TASK DESCRIPTION: Reproduce the data below in full and exclude every picture.
..............................
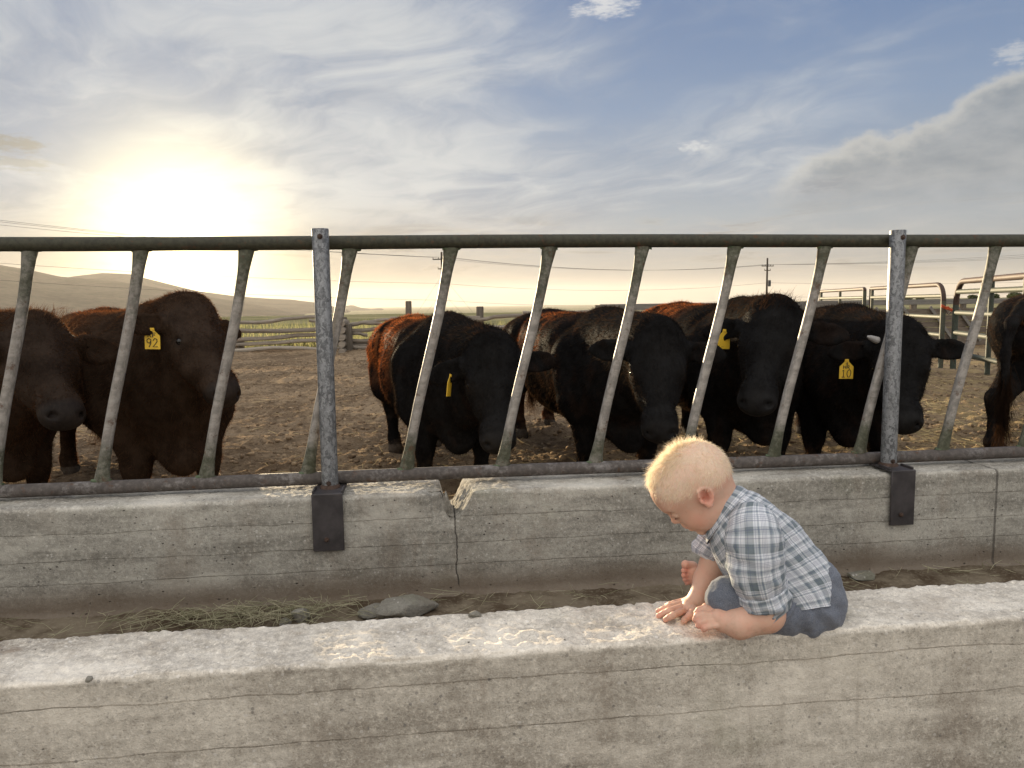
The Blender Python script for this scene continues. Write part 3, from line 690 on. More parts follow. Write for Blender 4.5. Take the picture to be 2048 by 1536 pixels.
litter('hay', np.column_stack([hp, np.full(150, FW_Z+0.006)]), rng.uniform(0.015, 0.06, 150), 0.0009, 0.1, M_straw)

# clods and straw on the pen floor
def pen_pts(n_, y0, y1, xa=None, pw=1.0):
    y = y0+(y1-y0)*rng.random(n_)**pw; half = 0.70; c_ = YAW
    x = y*np.tan(rng.uniform(-0.62, 0.62, n_)+c_) if xa is None else rng.uniform(*xa, n_)
    return x, y
ico_bm = bmesh.new(); bmesh.ops.create_icosphere(ico_bm, subdivisions=1, radius=1); ICO_V = np.array([v_.co for v_ in ico_bm.verts]); ICO_F = np.array([[v_.index for v_ in f_.verts] for f_ in ico_bm.faces]); ico_bm.free()
def clods(name, x, y, rad, mat):
    n_ = len(x); z = ground_z(x, y); s_ = np.stack([rad*rng.uniform(.8, 1.5, n_), rad*rng.uniform(.7, 1.2, n_), rad*rng.uniform(.45, .9, n_)], 1)
    vv = ICO_V[None]*(1+rng.normal(0, 0.17, (n_, len(ICO_V), 1))); vv = vv*s_[:, None]
    a = rng.uniform(0, 6.28, n_); ca, sa = np.cos(a)[:, None], np.sin(a)[:, None]
    vv = np.stack([vv[..., 0]*ca-vv[..., 1]*sa, vv[..., 0]*sa+vv[..., 1]*ca, vv[..., 2]], -1)+np.stack([x, y, z+rad*0.15], 1)[:, None]
    f = (np.arange(n_)[:, None, None]*len(ICO_V)+ICO_F[None]).reshape(-1, 3)
    return tag(mesh_obj(name, vv.reshape(-1, 3), f, mat, origin=(0, 0, 0)), kind='stuff')
m, n = material('clod_soil'); P = n.n('ShaderNodeNewGeometry', out=None)
c = n.mix(P.outputs['Random Per Island'], (0.15, 0.105, 0.070), (0.38, 0.285, 0.185)); nn_ = n.noise(P.outputs[0], 60, 4, 0.7)
finish(n, bsdf(n, n.mix(n.mul(n.ss(nn_, .5, .7), .5), c, (0.27, 0.21, 0.14)), 0.95, 0, n.bump(nn_, 0.8, 0.01), Specular_IOR_Level=0.0)); M_clod = m
x, y = pen_pts(26000, 2.9, 15.5, pw=1.35); clods('soil_clods', x, y, 0.004+0.022*rng.random(len(x))**4, M_clod)
x, y = pen_pts(4200, 2.9, 14, pw=1.2); keep = rng.random(len(x)) < smoothstep(-1.5, 3.0, x)*0.9+0.14; x, y = x[keep], y[keep]
litter('straw', np.column_stack([x, y, ground_z(x, y)+0.012]), rng.uniform(0.04, 0.16, len(x)), rng.uniform(0.0012, 0.003, len(x)), 0.15, M_straw)
x = rng.uniform(1.5, 6.5, 5200); y = rng.uniform(3.6, 10.5, 5200); keep = fbm(np.stack([x, y, x*0], -1)*0.9, 3, seed=77) > -0.12; x, y = x[keep], y[keep]
litter('straw', np.column_stack([x, y, ground_z(x, y)+0.014]), rng.uniform(0.04, 0.17, len(x)), rng.uniform(0.0015, 0.0035, len(x)), 0.2, M_straw)

# ================================================================== log fence, board fence, gates
def mat_wood(name, c1_, c2_, axis=0):
    m, n = material(name); P = n.n('ShaderNodeNewGeometry', out=None); r_ = P.outputs['Random Per Island']
    st = [(0.35, 5, 5), (5, 5, 0.35)][axis]; g = n.noise(n.sc(P.outputs[0], st), 9, 6, 0.65, 0.3); h = n.noise(n.sc(P.outputs[0], st), 34, 4, 0.7)
    c = n.mix(n.ss(n.add(n.mul(g, 0.65), n.mul(r_, 0.35)), 0.3, 0.7), c1_, c2_); c = n.mix(n.mul(n.ss(h, 0.55, 0.68), 0.7), c, tuple(k_*0.3 for k_ in c1_))
    finish(n, bsdf(n, c, 0.9, 0, n.bump(n.add(g, h), 0.7, 0.012), Specular_IOR_Level=0.0)); return m
M_log = mat_wood('weathered_log', (0.17, 0.14, 0.11), (0.36, 0.315, 0.26)); M_postw = mat_wood('weathered_post', (0.085, 0.07, 0.055), (0.19, 0.165, 0.135), 1)
FY = 17.3
lf = empty('log_fence', (-2, FY, 0), 'weathered stacked log rail fence along the far side of the pen', 'log fence')
def log(pa, pb, r0, r1, seed):
    r_ = random.Random(seed); N_ = 12; pa = np.asarray(pa); pb = np.asarray(pb); ph = r_.random()*6
    pts = [pa+(pb-pa)*i/N_+V(0, 0.02*math.sin(ph+i*.9), 0.035*math.sin(ph+i*0.62)+0.012*r_.uniform(-1, 1)) for i in range(N_+1)]
    MB().tube(pts, [(r0+(r1-r0)*i/N_)*(1+r_.uniform(-.09, .09)) for i in range(N_+1)], 9).build('rail', M_log, lf, smooth=True)
def at_f(px, py, dy=0.0): return at(px, py, FY+dy)
sd = 0
RL = [ # photo pixels of each rail: left end, right end, radius
    (330, 649, 645, 636, .048), (300, 668, 690, 655, .06), (300, 681, 690, 671, .055), (300, 690, 690, 682, .05), (340, 707, 690, 694, .05), (300, 726, 690, 710, .06), (400, 732, 680, 719, .05), (618, 644, 690, 645, .04),
    (655, 646, 830, 641, .042), (660, 655, 765, 645, .045), (660, 660, 840, 656, .05), (655, 674, 735, 668, .045), (655, 683, 850, 672, .055), (655, 691, 850, 687, .05), (655, 698, 850, 697, .045), (655, 711, 850, 708, .055), (655, 725, 850, 718, .06),
    (780, 641, 960, 638, .05), (930, 639, 1105, 629, .05), (780, 660, 1100, 648, .055), (780, 672, 1100, 665, .06), (780, 690, 1100, 684, .055), (780, 708, 1100, 700, .06),
    (1045, 624, 1420, 629, .05), (1045, 640, 1420, 640, .055), (1045, 655, 1420, 652, .06), (1045, 672, 1420, 668, .06), (1045, 690, 1420, 685, .06),
    (-420, 668, 340, 650, .05), (-420, 690, 340, 668, .06), (-420, 708, 340, 688, .05), (-420, 726, 340, 706, .06), (-420, 745, 340, 728, .06)]
for xa, ya, xb, yb, r_ in RL:
    sd += 1; log(at_f(xa, ya, 0.05*((sd*7) % 5-2)), at_f(xb, yb, 0.05*((sd*3) % 5-2)), r_, r_*0.82, sd)
def fpost(px, ytop, r_, dy=0.12, ybot=None):
    a = at_f(px, ytop, dy); b_ = MB().tube([(a[0], a[1], -0.2 if ybot is None else ybot), (a[0]+.01, a[1], a[2]*0.5), (a[0]+.02, a[1], a[2]-.02), (a[0]+.02, a[1], a[2])], [r_*1.1, r_, r_*0.95, r_*.8], 9); b_.build('post', M_postw, lf, smooth=True)
for px_, yt_, r_ in ((684, 634, .10), (694, 648, .10), (815, 602, .075), (958, 613, .09), (478, 675, .10), (1110, 618, .08), (1300, 622, .08), (130, 650, .1), (-200, 655, .1)): fpost(px_, yt_, r_, -0.22 if px_ == 694 else 0.18)
for i in range(6):    # short log ends crossing in the crib stack
    a = at_f(686, 646+i*14, -0.35); MB().tube([a+V(0, -0.25, 0), a+V(0, .75, 0)], .075, 9).build('crib_log', M_log, lf, smooth=True)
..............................
WRITTEN SOLUTION:
The Blender Python script for this scene continues. Write part 3, from line 690 on. More parts follow. Write for Blender 4.5. Take the picture to be 2048 by 1536 pixels.
litter('hay', np.column_stack([hp, np.full(150, FW_Z+0.006)]), rng.uniform(0.015, 0.06, 150), 0.0009, 0.1, M_straw)

# clods and straw on the pen floor
def pen_pts(n_, y0, y1, xa=None, pw=1.0):
    y = y0+(y1-y0)*rng.random(n_)**pw; half = 0.70; c_ = YAW
    x = y*np.tan(rng.uniform(-0.62, 0.62, n_)+c_) if xa is None else rng.uniform(*xa, n_)
    return x, y
ico_bm = bmesh.new(); bmesh.ops.create_icosphere(ico_bm, subdivisions=1, radius=1); ICO_V = np.array([v_.co for v_ in ico_bm.verts]); ICO_F = np.array([[v_.index for v_ in f_.verts] for f_ in ico_bm.faces]); ico_bm.free()
def clods(name, x, y, rad, mat):
    n_ = len(x); z = ground_z(x, y); s_ = np.stack([rad*rng.uniform(.8, 1.5, n_), rad*rng.uniform(.7, 1.2, n_), rad*rng.uniform(.45, .9, n_)], 1)
    vv = ICO_V[None]*(1+rng.normal(0, 0.17, (n_, len(ICO_V), 1))); vv = vv*s_[:, None]
    a = rng.uniform(0, 6.28, n_); ca, sa = np.cos(a)[:, None], np.sin(a)[:, None]
    vv = np.stack([vv[..., 0]*ca-vv[..., 1]*sa, vv[..., 0]*sa+vv[..., 1]*ca, vv[..., 2]], -1)+np.stack([x, y, z+rad*0.15], 1)[:, None]
    f = (np.arange(n_)[:, None, None]*len(ICO_V)+ICO_F[None]).reshape(-1, 3)
    return tag(mesh_obj(name, vv.reshape(-1, 3), f, mat, origin=(0, 0, 0)), kind='stuff')
m, n = material('clod_soil'); P = n.n('ShaderNodeNewGeometry', out=None)
c = n.mix(P.outputs['Random Per Island'], (0.15, 0.105, 0.070), (0.38, 0.285, 0.185)); nn_ = n.noise(P.outputs[0], 60, 4, 0.7)
finish(n, bsdf(n, n.mix(n.mul(n.ss(nn_, .5, .7), .5), c, (0.27, 0.21, 0.14)), 0.95, 0, n.bump(nn_, 0.8, 0.01), Specular_IOR_Level=0.0)); M_clod = m
x, y = pen_pts(26000, 2.9, 15.5, pw=1.35); clods('soil_clods', x, y, 0.004+0.022*rng.random(len(x))**4, M_clod)
x, y = pen_pts(4200, 2.9, 14, pw=1.2); keep = rng.random(len(x)) < smoothstep(-1.5, 3.0, x)*0.9+0.14; x, y = x[keep], y[keep]
litter('straw', np.column_stack([x, y, ground_z(x, y)+0.012]), rng.uniform(0.04, 0.16, len(x)), rng.uniform(0.0012, 0.003, len(x)), 0.15, M_straw)
x = rng.uniform(1.5, 6.5, 5200); y = rng.uniform(3.6, 10.5, 5200); keep = fbm(np.stack([x, y, x*0], -1)*0.9, 3, seed=77) > -0.12; x, y = x[keep], y[keep]
litter('straw', np.column_stack([x, y, ground_z(x, y)+0.014]), rng.uniform(0.04, 0.17, len(x)), rng.uniform(0.0015, 0.0035, len(x)), 0.2, M_straw)

# ================================================================== log fence, board fence, gates
def mat_wood(name, c1_, c2_, axis=0):
    m, n = material(name); P = n.n('ShaderNodeNewGeometry', out=None); r_ = P.outputs['Random Per Island']
    st = [(0.35, 5, 5), (5, 5, 0.35)][axis]; g = n.noise(n.sc(P.outputs[0], st), 9, 6, 0.65, 0.3); h = n.noise(n.sc(P.outputs[0], st), 34, 4, 0.7)
    c = n.mix(n.ss(n.add(n.mul(g, 0.65), n.mul(r_, 0.35)), 0.3, 0.7), c1_, c2_); c = n.mix(n.mul(n.ss(h, 0.55, 0.68), 0.7), c, tuple(k_*0.3 for k_ in c1_))
    finish(n, bsdf(n, c, 0.9, 0, n.bump(n.add(g, h), 0.7, 0.012), Specular_IOR_Level=0.0)); return m
M_log = mat_wood('weathered_log', (0.17, 0.14, 0.11), (0.36, 0.315, 0.26)); M_postw = mat_wood('weathered_post', (0.085, 0.07, 0.055), (0.19, 0.165, 0.135), 1)
FY = 17.3
lf = empty('log_fence', (-2, FY, 0), 'weathered stacked log rail fence along the far side of the pen', 'log fence')
def log(pa, pb, r0, r1, seed):
    r_ = random.Random(seed); N_ = 12; pa = np.asarray(pa); pb = np.asarray(pb); ph = r_.random()*6
    pts = [pa+(pb-pa)*i/N_+V(0, 0.02*math.sin(ph+i*.9), 0.035*math.sin(ph+i*0.62)+0.012*r_.uniform(-1, 1)) for i in range(N_+1)]
    MB().tube(pts, [(r0+(r1-r0)*i/N_)*(1+r_.uniform(-.09, .09)) for i in range(N_+1)], 9).build('rail', M_log, lf, smooth=True)
def at_f(px, py, dy=0.0): return at(px, py, FY+dy)
sd = 0
RL = [ # photo pixels of each rail: left end, right end, radius
    (330, 649, 645, 636, .048), (300, 668, 690, 655, .06), (300, 681, 690, 671, .055), (300, 690, 690, 682, .05), (340, 707, 690, 694, .05), (300, 726, 690, 710, .06), (400, 732, 680, 719, .05), (618, 644, 690, 645, .04),
    (655, 646, 830, 641, .042), (660, 655, 765, 645, .045), (660, 660, 840, 656, .05), (655, 674, 735, 668, .045), (655, 683, 850, 672, .055), (655, 691, 850, 687, .05), (655, 698, 850, 697, .045), (655, 711, 850, 708, .055), (655, 725, 850, 718, .06),
    (780, 641, 960, 638, .05), (930, 639, 1105, 629, .05), (780, 660, 1100, 648, .055), (780, 672, 1100, 665, .06), (780, 690, 1100, 684, .055), (780, 708, 1100, 700, .06),
    (1045, 624, 1420, 629, .05), (1045, 640, 1420, 640, .055), (1045, 655, 1420, 652, .06), (1045, 672, 1420, 668, .06), (1045, 690, 1420, 685, .06),
    (-420, 668, 340, 650, .05), (-420, 690, 340, 668, .06), (-420, 708, 340, 688, .05), (-420, 726, 340, 706, .06), (-420, 745, 340, 728, .06)]
for xa, ya, xb, yb, r_ in RL:
    sd += 1; log(at_f(xa, ya, 0.05*((sd*7) % 5-2)), at_f(xb, yb, 0.05*((sd*3) % 5-2)), r_, r_*0.82, sd)
def fpost(px, ytop, r_, dy=0.12, ybot=None):
    a = at_f(px, ytop, dy); b_ = MB().tube([(a[0], a[1], -0.2 if ybot is None else ybot), (a[0]+.01, a[1], a[2]*0.5), (a[0]+.02, a[1], a[2]-.02), (a[0]+.02, a[1], a[2])], [r_*1.1, r_, r_*0.95, r_*.8], 9); b_.build('post', M_postw, lf, smooth=True)
for px_, yt_, r_ in ((684, 634, .10), (694, 648, .10), (815, 602, .075), (958, 613, .09), (478, 675, .10), (1110, 618, .08), (1300, 622, .08), (130, 650, .1), (-200, 655, .1)): fpost(px_, yt_, r_, -0.22 if px_ == 694 else 0.18)
for i in range(6):    # short log ends crossing in the crib stack
    a = at_f(686, 646+i*14, -0.35); MB().tube([a+V(0, -0.25, 0), a+V(0, .75, 0)], .075, 9).build('crib_log', M_log, lf, smooth=True)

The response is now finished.